Надежных документальных сведений, позволяющих датировать возникновение замысла и время создания произведения, не сохранилось, кроме подробно датированной самим автором работы над заключительной частью. Наиболее вероятной представляется следующая последовательность. Лето 1905 г. — под влиянием личности М. М. Добролюбовой Семенов задумывает роман о современной общественной жизни и о своих духовных исканиях (его собственное свидетельство в ГГ). Вторая половина декабря 1906 — начало 1907 г. — Семенов начинает писать и публиковать прозу, которую рассматривает как фрагменты будущего романа о сестре Маше и революции (свидетельство С. Дурылина в некрологе «Бегун»; в рассказе «Проклятие» близкий прообраз Серафимы — сестра Маша). Осень 1907 г. — «писал книгу» (письмо Толстому от 28 декабря 1907). «Писал как полезные для себя размышления о жизни, о суете всего кругом, и для устранения еще некоторых последних научных предрассудков, которые иногда являлись и которые приходилось слышать» (письмо Толстому от 3 марта 1908 г.). Эта работа воплотилась в произведениях «У порога неизбежности», «Листки» и «Смертная казнь», которые осмысливались Семеновым как части будущего романа о сестре Маше, революции и поисках пути к Богу. А многое в это время было уничтожено автором: «Ведь я — столько жег и потом так часто раскаивался в этом» (письмо Л. Н. Толстому от 13 июня 1908 г.) 1914 г. — устроив собственный хутор, Семенов начинает составлять ГГ. 1914–1916 — пишет ГГ: часть первую <Сестра Маша> и часть вторую «Отказ от войны». При этом они заметно различаются по стилю (часть вторая более обработана и приближена к литературной норме), так что написаны с перерывом. 1917, 4 ноября — 13 декабря ст. стиля — пишет часть третью ГГ «Во имя Отца и Сына и Св. Духа».

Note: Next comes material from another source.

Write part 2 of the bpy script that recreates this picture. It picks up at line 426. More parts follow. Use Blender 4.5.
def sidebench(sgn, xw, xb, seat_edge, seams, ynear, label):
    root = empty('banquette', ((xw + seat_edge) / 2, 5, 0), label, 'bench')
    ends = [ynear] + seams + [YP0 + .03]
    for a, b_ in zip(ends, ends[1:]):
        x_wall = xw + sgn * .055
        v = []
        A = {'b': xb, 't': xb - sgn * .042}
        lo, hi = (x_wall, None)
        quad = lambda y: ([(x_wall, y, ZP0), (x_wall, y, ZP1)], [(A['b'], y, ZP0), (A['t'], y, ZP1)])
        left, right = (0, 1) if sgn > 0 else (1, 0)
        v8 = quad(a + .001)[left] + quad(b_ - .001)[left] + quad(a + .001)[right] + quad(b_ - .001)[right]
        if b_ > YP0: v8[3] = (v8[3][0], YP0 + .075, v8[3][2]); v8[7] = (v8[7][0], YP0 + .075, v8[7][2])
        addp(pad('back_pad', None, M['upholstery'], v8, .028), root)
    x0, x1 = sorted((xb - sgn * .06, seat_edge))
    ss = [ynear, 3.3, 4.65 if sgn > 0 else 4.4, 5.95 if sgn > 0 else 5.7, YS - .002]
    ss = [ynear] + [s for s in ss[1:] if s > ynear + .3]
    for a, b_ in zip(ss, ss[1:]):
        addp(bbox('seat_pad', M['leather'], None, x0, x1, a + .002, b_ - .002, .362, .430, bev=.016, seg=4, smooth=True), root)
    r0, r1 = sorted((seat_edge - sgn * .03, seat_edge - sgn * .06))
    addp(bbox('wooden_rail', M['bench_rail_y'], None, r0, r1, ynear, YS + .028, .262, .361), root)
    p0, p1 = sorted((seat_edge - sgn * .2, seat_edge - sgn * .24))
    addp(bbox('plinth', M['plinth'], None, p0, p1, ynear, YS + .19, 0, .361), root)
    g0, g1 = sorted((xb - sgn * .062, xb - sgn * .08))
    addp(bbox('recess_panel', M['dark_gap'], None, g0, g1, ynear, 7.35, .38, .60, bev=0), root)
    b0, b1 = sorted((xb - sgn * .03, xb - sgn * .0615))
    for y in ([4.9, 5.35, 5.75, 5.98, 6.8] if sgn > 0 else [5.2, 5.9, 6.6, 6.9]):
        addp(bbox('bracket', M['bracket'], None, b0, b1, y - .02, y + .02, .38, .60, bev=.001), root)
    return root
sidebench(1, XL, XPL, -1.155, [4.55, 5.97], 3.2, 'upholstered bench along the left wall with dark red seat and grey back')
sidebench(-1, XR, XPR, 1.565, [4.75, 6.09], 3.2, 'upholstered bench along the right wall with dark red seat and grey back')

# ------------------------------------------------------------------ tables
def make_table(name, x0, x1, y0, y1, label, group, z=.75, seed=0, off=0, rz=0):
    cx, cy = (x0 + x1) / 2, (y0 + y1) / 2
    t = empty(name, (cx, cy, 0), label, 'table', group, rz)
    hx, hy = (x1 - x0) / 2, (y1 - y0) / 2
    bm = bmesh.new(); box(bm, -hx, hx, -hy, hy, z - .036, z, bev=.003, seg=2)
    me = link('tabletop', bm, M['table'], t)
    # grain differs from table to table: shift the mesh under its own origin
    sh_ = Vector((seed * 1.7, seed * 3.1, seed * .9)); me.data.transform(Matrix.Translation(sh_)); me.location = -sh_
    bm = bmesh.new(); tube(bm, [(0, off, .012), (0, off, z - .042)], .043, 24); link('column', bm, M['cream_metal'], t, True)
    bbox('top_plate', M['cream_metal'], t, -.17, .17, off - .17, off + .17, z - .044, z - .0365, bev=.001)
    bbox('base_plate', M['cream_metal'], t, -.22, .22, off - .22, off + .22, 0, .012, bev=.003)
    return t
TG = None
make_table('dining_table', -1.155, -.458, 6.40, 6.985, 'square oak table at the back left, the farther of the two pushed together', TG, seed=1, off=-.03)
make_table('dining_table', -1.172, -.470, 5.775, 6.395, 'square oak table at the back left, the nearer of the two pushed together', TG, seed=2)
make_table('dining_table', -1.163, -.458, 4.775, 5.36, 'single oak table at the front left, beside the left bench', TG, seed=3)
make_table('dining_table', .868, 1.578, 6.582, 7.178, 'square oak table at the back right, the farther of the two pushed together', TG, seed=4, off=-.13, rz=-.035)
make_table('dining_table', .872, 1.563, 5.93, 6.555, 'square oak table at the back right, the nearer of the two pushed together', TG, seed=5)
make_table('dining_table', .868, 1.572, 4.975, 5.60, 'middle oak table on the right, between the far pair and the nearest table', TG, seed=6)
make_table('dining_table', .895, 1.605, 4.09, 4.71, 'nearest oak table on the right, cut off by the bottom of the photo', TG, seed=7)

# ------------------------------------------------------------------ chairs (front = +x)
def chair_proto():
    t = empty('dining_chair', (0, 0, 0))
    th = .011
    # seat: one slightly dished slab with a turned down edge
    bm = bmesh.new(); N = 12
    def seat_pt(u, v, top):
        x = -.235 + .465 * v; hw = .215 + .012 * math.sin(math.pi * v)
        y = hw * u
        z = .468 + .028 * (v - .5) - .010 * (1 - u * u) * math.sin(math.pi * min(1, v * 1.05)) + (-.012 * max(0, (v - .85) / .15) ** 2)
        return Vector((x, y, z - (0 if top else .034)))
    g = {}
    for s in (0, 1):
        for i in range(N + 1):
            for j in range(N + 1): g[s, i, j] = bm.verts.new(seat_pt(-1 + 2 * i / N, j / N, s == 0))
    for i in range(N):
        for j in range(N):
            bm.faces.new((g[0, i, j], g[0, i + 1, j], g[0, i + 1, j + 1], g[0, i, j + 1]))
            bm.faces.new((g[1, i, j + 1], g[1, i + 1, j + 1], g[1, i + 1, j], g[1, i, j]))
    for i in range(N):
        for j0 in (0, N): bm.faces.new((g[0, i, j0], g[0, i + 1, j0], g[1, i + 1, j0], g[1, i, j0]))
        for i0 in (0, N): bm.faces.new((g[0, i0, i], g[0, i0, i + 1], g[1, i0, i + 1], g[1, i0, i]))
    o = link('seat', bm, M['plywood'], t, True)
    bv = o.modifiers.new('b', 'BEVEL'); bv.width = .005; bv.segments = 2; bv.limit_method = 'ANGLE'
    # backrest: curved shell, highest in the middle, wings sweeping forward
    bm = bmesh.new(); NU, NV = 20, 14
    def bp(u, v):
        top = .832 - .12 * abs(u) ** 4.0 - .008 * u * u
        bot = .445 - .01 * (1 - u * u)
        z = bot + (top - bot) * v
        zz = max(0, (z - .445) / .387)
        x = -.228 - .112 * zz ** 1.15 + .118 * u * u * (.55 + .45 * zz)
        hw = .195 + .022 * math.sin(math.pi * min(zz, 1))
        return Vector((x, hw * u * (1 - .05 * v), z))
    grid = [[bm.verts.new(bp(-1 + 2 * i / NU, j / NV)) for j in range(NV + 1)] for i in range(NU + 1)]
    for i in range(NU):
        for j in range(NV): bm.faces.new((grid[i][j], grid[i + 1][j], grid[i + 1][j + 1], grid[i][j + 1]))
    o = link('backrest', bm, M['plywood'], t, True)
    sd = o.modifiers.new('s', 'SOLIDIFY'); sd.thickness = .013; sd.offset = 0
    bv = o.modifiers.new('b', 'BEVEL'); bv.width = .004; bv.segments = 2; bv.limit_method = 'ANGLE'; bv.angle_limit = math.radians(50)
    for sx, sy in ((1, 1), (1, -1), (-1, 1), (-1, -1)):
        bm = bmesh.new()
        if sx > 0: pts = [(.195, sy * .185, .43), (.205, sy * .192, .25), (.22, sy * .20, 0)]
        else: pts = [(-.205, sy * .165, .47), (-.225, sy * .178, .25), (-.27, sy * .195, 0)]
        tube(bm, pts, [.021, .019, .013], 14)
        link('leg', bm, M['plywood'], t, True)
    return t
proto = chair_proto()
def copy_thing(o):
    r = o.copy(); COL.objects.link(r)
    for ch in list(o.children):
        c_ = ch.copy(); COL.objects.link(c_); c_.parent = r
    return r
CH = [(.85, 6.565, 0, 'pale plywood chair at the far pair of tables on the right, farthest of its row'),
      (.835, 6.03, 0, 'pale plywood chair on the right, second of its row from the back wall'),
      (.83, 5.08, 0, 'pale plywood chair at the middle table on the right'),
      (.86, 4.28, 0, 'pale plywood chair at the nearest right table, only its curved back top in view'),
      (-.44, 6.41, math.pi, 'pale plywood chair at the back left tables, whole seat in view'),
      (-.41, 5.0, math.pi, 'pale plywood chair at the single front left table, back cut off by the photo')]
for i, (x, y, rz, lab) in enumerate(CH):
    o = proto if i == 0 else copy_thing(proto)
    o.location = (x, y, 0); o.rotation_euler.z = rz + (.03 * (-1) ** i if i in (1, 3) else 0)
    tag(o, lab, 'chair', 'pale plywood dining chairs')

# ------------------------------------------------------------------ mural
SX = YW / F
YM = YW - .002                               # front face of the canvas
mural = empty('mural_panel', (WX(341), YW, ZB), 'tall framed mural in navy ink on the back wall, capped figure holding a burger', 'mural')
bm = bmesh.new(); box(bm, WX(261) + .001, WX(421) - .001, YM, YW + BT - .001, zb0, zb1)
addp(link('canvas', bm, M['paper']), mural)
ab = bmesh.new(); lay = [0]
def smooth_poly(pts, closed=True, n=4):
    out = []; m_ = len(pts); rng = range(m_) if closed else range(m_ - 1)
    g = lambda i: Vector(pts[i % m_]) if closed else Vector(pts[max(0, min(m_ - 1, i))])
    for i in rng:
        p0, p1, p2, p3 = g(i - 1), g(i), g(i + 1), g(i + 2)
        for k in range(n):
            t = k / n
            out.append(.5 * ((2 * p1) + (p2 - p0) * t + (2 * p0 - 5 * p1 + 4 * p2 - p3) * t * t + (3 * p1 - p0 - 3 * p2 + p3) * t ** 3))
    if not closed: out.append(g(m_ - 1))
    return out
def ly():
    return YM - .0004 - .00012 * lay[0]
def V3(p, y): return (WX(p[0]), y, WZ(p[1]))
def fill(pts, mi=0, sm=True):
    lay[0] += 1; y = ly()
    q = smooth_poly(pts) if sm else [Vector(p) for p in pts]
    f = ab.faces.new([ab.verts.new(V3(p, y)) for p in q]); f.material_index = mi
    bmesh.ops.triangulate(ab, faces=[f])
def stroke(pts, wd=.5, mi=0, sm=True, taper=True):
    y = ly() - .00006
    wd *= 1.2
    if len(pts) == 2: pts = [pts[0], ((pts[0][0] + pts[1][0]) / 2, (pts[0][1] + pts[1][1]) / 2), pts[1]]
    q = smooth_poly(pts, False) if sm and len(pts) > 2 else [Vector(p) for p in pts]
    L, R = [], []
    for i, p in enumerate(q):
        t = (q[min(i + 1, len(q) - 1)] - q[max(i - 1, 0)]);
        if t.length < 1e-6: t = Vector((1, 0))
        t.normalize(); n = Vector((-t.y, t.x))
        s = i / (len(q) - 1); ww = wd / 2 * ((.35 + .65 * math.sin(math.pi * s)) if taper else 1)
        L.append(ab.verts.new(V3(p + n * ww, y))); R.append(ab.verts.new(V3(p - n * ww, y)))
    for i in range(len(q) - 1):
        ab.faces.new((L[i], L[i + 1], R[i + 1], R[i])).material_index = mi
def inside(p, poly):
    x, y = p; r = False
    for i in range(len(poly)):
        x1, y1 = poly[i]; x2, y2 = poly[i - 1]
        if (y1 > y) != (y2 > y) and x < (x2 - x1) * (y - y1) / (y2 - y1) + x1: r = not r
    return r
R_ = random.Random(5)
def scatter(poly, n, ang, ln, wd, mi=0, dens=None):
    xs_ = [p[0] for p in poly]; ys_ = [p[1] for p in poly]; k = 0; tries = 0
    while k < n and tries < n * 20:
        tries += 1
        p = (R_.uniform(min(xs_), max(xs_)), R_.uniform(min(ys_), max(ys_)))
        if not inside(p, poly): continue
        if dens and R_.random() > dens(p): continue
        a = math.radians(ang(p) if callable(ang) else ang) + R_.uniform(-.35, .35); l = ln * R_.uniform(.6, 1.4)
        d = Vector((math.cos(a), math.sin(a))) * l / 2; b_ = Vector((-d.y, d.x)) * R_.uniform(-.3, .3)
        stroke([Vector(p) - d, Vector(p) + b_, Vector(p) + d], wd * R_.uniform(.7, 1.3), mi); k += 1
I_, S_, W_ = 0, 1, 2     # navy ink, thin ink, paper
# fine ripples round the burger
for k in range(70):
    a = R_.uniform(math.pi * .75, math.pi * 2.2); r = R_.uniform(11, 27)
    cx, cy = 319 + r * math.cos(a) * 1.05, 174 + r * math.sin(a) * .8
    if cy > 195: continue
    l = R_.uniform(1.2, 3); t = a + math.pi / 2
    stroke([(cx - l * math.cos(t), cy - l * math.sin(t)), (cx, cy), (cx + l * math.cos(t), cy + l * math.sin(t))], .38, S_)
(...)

Публикация З. Г. Минц снабжена примечаниями друга Семенова, чл. — корр. АН СССР Б. Е. Райкова. Большинство из них на фоне сегодняшних знаний о жизни, творчестве и времени Семенова утратило значение, но отдельные нам показалось полезным перепечатать. Они приводятся с указанием на авторство Б. Е. Райкова (см.: Учен. зап. Тартуского гос. ун-та. Вып. 414).